Steudtners Lebensgefährtin nennt die Vorwürfe "abwegig"

In Deutschland haben sich die Familie und Freunde von Peter Steudtner zusammengetan. "Es ist abwegig, ihm die Unterstützung einer bewaffneten Terrorgruppe zu unterstellen", teilten sie in einer gemeinsamen Erklärung mit, in der sie die Freilassung der Männer und Frauen fordern. Steudtners Lebensgefährtin Magdalena Freudenschuss sagte der SZ: "Menschenrechtsarbeit ist kein Verbrechen." Sie und ihre Familie lebten seit der Festnahme ihres Partners in dem Zustand der "Sorge und Ungewissheit".

Wenn "ihr Mann" für Seminare unterwegs sei, halte sie engen Kontakt zu ihm. Steudtner engagiert sich seit vielen Jahren in der Friedensarbeit. Er lebte auch mehrere Jahre in Mosambik, bevor er sich als Trainer, Fotograf und Dokumentarfilmer selbständig machte. Er ist oft in Krisengebieten unterwegs. Seit 2014 hat er sich zusätzlich in den Bereich IT- und Datensicherheit eingearbeitet. Den Auftrag in Istanbul übernahm er bereitwillig. Als seine Frau am 5. Juli ihren Partner nicht erreichen konnte, wurde sie unruhig. Erst am Abend erfuhr sie von der Festnahme.

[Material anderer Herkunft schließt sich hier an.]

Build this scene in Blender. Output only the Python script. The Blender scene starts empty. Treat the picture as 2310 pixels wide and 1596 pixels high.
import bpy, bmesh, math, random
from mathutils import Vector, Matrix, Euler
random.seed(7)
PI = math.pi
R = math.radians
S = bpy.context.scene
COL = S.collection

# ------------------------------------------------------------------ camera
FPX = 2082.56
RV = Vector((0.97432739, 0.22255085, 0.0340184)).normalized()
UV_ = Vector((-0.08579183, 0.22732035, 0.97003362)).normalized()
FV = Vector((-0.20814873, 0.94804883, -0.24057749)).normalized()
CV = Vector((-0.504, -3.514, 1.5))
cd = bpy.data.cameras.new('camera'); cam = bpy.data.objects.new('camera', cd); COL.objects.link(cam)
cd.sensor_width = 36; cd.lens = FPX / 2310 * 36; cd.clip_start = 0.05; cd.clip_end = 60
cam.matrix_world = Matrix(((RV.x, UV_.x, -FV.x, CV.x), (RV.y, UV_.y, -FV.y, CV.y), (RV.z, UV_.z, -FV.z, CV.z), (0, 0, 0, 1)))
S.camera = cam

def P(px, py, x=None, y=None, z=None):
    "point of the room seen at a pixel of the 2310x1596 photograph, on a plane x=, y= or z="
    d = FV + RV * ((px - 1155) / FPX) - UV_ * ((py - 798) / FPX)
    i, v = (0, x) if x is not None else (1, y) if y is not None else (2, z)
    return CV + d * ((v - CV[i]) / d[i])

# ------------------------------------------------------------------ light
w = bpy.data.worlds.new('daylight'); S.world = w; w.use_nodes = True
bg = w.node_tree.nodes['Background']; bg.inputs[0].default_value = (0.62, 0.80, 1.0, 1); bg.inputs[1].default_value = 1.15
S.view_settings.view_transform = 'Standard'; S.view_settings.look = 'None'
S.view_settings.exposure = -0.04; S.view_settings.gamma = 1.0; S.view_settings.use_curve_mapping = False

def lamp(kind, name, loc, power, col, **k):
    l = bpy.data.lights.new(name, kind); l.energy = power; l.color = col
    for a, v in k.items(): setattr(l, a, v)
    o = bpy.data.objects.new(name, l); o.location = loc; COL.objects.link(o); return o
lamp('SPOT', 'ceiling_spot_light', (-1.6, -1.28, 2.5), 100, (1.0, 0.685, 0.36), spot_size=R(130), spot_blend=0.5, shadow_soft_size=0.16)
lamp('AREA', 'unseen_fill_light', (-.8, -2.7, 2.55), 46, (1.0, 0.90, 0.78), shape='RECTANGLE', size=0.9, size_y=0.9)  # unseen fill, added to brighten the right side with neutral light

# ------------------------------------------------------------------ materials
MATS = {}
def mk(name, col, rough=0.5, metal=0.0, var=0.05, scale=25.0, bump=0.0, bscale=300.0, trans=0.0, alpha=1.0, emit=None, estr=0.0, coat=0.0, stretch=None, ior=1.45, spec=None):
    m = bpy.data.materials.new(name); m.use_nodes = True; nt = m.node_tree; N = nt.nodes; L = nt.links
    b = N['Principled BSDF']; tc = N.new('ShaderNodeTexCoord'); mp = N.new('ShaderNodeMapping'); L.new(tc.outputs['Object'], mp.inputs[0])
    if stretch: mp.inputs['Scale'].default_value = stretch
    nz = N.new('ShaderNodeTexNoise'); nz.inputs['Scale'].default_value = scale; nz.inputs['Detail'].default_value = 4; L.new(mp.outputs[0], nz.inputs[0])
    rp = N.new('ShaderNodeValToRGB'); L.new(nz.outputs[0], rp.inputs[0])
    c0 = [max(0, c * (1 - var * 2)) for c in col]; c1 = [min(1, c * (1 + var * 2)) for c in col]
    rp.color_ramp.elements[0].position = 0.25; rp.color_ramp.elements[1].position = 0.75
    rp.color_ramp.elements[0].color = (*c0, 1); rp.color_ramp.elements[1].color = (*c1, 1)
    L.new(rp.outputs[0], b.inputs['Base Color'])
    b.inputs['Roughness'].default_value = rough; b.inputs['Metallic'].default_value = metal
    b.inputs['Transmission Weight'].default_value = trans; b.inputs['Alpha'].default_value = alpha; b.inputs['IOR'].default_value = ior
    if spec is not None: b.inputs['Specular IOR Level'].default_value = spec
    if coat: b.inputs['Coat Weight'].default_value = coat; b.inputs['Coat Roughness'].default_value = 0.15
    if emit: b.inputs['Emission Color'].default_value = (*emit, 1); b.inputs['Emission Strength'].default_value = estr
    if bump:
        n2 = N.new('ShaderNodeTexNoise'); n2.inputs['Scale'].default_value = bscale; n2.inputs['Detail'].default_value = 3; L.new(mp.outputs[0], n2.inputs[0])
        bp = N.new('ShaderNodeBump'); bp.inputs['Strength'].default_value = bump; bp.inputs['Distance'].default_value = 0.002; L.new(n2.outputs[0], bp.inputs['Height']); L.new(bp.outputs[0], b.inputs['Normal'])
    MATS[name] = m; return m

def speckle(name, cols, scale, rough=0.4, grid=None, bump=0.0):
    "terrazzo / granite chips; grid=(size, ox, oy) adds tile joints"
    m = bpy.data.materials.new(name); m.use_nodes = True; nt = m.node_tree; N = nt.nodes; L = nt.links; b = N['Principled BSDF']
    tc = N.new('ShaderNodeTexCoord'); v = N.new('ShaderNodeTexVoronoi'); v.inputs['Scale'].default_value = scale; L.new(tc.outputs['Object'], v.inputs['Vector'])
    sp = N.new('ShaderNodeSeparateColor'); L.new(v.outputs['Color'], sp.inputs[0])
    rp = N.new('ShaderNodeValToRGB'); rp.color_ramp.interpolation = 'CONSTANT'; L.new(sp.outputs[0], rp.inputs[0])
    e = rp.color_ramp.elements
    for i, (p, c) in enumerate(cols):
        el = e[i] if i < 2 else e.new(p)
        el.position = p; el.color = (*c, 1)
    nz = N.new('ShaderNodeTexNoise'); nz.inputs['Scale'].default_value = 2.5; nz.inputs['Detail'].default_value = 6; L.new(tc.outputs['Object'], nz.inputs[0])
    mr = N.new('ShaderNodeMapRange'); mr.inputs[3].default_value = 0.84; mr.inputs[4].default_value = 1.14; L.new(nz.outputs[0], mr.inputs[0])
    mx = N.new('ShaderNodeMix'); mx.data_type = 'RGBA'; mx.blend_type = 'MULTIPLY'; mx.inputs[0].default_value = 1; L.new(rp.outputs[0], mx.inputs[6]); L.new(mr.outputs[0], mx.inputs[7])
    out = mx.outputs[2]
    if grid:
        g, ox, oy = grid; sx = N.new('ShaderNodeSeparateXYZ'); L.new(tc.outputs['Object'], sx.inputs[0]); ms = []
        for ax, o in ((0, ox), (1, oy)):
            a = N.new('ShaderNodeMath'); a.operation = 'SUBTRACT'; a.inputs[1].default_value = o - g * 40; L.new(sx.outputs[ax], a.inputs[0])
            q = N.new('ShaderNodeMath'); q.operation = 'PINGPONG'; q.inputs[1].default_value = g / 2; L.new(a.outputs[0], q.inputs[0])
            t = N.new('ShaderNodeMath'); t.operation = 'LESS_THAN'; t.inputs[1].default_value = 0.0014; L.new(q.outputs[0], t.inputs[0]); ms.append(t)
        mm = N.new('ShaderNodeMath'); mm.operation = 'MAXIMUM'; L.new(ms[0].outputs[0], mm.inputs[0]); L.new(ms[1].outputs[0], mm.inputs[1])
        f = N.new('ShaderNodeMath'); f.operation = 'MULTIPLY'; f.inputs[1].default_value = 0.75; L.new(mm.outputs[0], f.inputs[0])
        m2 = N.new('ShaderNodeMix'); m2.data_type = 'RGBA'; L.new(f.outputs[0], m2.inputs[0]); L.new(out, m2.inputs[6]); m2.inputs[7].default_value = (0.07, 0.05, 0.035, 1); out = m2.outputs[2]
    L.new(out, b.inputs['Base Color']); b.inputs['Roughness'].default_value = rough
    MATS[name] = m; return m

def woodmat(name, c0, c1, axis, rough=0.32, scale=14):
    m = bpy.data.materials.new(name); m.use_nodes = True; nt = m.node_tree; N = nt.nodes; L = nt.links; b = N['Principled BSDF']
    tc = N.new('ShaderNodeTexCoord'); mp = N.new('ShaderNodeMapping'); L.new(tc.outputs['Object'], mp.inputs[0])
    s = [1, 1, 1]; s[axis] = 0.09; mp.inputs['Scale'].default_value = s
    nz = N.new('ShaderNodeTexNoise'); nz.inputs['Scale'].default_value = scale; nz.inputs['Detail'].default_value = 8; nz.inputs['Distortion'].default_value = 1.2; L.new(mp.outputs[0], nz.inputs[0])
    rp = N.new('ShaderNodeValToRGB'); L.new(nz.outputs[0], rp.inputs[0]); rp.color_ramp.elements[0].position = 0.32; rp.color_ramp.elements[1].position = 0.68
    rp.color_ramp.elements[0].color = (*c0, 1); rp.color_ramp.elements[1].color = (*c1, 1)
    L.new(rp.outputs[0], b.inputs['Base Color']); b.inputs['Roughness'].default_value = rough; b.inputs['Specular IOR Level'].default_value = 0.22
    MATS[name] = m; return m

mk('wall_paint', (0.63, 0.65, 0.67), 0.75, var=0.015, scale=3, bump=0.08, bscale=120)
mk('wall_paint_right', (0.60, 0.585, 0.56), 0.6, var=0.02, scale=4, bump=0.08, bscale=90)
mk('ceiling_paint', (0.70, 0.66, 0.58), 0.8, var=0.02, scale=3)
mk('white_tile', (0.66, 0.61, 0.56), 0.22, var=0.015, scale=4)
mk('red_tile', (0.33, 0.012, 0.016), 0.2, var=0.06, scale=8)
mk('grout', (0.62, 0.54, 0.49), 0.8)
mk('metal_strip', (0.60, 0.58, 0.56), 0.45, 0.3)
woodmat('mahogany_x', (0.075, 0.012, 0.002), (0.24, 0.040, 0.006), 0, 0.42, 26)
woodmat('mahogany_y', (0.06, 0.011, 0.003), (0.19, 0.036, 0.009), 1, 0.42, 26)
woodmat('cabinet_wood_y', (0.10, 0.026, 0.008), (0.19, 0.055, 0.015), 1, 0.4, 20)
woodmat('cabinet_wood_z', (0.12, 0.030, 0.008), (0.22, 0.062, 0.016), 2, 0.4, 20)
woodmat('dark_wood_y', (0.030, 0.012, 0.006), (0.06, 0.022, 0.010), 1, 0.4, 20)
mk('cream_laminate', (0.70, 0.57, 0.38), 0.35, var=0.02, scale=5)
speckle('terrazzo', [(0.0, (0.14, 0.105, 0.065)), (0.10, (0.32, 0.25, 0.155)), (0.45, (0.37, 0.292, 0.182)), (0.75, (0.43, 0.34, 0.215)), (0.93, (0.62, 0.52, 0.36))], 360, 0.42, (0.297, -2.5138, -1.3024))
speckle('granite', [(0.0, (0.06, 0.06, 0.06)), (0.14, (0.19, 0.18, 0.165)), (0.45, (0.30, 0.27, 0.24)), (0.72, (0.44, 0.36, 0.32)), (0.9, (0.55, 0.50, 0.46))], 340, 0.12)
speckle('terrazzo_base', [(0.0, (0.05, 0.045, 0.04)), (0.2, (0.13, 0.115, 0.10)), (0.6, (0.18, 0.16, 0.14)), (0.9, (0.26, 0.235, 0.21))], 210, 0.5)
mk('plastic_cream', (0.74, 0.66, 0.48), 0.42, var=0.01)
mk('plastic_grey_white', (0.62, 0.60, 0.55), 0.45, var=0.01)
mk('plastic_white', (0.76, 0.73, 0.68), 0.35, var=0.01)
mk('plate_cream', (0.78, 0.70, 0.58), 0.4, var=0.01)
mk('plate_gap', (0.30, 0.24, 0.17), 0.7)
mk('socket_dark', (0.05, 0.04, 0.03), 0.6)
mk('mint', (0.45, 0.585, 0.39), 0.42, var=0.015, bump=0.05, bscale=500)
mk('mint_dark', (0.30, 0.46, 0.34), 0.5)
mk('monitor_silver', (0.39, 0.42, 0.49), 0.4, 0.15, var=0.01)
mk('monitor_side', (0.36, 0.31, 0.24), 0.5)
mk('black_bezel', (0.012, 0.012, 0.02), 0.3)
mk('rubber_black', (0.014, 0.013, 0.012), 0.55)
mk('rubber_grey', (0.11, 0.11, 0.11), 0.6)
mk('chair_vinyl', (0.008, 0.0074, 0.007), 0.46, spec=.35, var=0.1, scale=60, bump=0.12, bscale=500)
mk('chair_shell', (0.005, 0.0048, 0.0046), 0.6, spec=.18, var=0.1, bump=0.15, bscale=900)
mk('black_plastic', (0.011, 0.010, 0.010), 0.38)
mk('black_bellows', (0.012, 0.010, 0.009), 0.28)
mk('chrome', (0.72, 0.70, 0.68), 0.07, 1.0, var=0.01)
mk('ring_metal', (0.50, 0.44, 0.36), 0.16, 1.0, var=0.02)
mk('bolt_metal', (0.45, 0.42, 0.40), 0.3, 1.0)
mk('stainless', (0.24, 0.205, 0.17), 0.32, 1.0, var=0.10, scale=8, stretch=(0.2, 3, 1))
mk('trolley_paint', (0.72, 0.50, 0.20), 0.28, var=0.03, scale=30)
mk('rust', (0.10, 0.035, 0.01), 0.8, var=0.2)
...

Für Amnesty International steht fest: "In Erdoğans Türkei soll es keine Zivilgesellschaft, keine Kritik und keine Rechenschaftspflicht geben." Tatsächlich hat die Regierung in Ankara der Zivilgesellschaft seit dem Putschversuch vor einem Jahr einen herben Schlag versetzt. Neben den Massenentlassungen und Massenverhaftungen sind mehr als 1000 Vereine verboten worden, 129 Stiftungen und 19 Gewerkschaften.

Hunderttausende auf Oppositionsmarsch von Ankara nach Istanbul

Auch die Türkeivertretungen der politischen Stiftungen aus Deutschland sehen sich immer häufiger Anfeindungen ausgesetzt, etwa wenn die Regierungspresse sie in Verbindungen mit mutmaßlichen Terroristen setzt, krude Verschwörungstheorien verbreitet und nicht einmal davor zurückschreckt, deren Adressen zu veröffentlichen.

Andererseits: Als Oppositionsführer Kemal Kılıçdaroğlu kürzlich zum Protestmarsch von Ankara nach Istanbul aufbrach, war es ihm gelungen, am Ende Hunderttausende hinter sich und seiner Forderung nach mehr Gerechtigkeit zu versammeln. Nur Peter Steudtner, seinem Kollegen und den anderen Menschenrechtlern hat das bis jetzt offenkundig wenig geholfen.